Data segment
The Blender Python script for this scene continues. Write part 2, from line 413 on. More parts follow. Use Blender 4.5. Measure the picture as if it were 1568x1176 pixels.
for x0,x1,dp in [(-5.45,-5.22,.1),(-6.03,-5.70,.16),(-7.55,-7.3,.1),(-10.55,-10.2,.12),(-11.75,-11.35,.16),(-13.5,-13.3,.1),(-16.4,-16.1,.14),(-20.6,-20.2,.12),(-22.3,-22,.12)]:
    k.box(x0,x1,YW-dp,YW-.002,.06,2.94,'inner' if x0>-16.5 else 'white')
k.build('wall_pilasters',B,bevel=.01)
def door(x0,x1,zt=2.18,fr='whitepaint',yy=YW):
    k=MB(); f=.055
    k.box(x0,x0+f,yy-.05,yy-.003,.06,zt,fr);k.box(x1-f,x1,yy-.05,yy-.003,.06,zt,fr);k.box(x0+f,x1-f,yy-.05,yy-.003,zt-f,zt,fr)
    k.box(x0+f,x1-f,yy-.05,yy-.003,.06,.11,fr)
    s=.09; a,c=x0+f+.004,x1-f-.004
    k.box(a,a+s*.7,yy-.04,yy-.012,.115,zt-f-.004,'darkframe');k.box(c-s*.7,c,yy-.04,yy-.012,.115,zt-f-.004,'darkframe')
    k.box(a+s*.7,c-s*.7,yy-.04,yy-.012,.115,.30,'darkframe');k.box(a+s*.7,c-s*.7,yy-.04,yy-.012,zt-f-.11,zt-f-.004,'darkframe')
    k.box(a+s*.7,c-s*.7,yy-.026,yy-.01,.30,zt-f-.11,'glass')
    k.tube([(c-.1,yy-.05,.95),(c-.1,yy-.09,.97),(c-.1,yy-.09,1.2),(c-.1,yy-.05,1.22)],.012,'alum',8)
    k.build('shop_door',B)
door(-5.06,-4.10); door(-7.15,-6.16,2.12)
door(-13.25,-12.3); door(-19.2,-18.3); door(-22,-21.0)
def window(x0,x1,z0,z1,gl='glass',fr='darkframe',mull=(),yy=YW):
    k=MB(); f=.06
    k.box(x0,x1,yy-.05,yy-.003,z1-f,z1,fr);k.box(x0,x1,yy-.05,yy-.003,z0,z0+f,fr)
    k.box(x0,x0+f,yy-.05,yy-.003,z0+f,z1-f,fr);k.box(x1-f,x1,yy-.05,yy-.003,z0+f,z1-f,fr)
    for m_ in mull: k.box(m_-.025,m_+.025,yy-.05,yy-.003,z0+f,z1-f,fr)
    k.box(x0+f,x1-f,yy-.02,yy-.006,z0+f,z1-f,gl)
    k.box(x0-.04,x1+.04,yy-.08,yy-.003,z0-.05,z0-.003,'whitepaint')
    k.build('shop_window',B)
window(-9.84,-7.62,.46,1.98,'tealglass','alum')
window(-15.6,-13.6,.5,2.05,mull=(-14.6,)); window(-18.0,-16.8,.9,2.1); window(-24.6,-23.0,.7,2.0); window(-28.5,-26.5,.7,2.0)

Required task
Retype all the material above precisely, with no line left out.

Exercise output
The Blender Python script for this scene continues. Write part 2, from line 413 on. More parts follow. Use Blender 4.5. Measure the picture as if it were 1568x1176 pixels.
for x0,x1,dp in [(-5.45,-5.22,.1),(-6.03,-5.70,.16),(-7.55,-7.3,.1),(-10.55,-10.2,.12),(-11.75,-11.35,.16),(-13.5,-13.3,.1),(-16.4,-16.1,.14),(-20.6,-20.2,.12),(-22.3,-22,.12)]:
    k.box(x0,x1,YW-dp,YW-.002,.06,2.94,'inner' if x0>-16.5 else 'white')
k.build('wall_pilasters',B,bevel=.01)
def door(x0,x1,zt=2.18,fr='whitepaint',yy=YW):
    k=MB(); f=.055
    k.box(x0,x0+f,yy-.05,yy-.003,.06,zt,fr);k.box(x1-f,x1,yy-.05,yy-.003,.06,zt,fr);k.box(x0+f,x1-f,yy-.05,yy-.003,zt-f,zt,fr)
    k.box(x0+f,x1-f,yy-.05,yy-.003,.06,.11,fr)
    s=.09; a,c=x0+f+.004,x1-f-.004
    k.box(a,a+s*.7,yy-.04,yy-.012,.115,zt-f-.004,'darkframe');k.box(c-s*.7,c,yy-.04,yy-.012,.115,zt-f-.004,'darkframe')
    k.box(a+s*.7,c-s*.7,yy-.04,yy-.012,.115,.30,'darkframe');k.box(a+s*.7,c-s*.7,yy-.04,yy-.012,zt-f-.11,zt-f-.004,'darkframe')
    k.box(a+s*.7,c-s*.7,yy-.026,yy-.01,.30,zt-f-.11,'glass')
    k.tube([(c-.1,yy-.05,.95),(c-.1,yy-.09,.97),(c-.1,yy-.09,1.2),(c-.1,yy-.05,1.22)],.012,'alum',8)
    k.build('shop_door',B)
door(-5.06,-4.10); door(-7.15,-6.16,2.12)
door(-13.25,-12.3); door(-19.2,-18.3); door(-22,-21.0)
def window(x0,x1,z0,z1,gl='glass',fr='darkframe',mull=(),yy=YW):
    k=MB(); f=.06
    k.box(x0,x1,yy-.05,yy-.003,z1-f,z1,fr);k.box(x0,x1,yy-.05,yy-.003,z0,z0+f,fr)
    k.box(x0,x0+f,yy-.05,yy-.003,z0+f,z1-f,fr);k.box(x1-f,x1,yy-.05,yy-.003,z0+f,z1-f,fr)
    for m_ in mull: k.box(m_-.025,m_+.025,yy-.05,yy-.003,z0+f,z1-f,fr)
    k.box(x0+f,x1-f,yy-.02,yy-.006,z0+f,z1-f,gl)
    k.box(x0-.04,x1+.04,yy-.08,yy-.003,z0-.05,z0-.003,'whitepaint')
    k.build('shop_window',B)
window(-9.84,-7.62,.46,1.98,'tealglass','alum')
window(-15.6,-13.6,.5,2.05,mull=(-14.6,)); window(-18.0,-16.8,.9,2.1); window(-24.6,-23.0,.7,2.0); window(-28.5,-26.5,.7,2.0)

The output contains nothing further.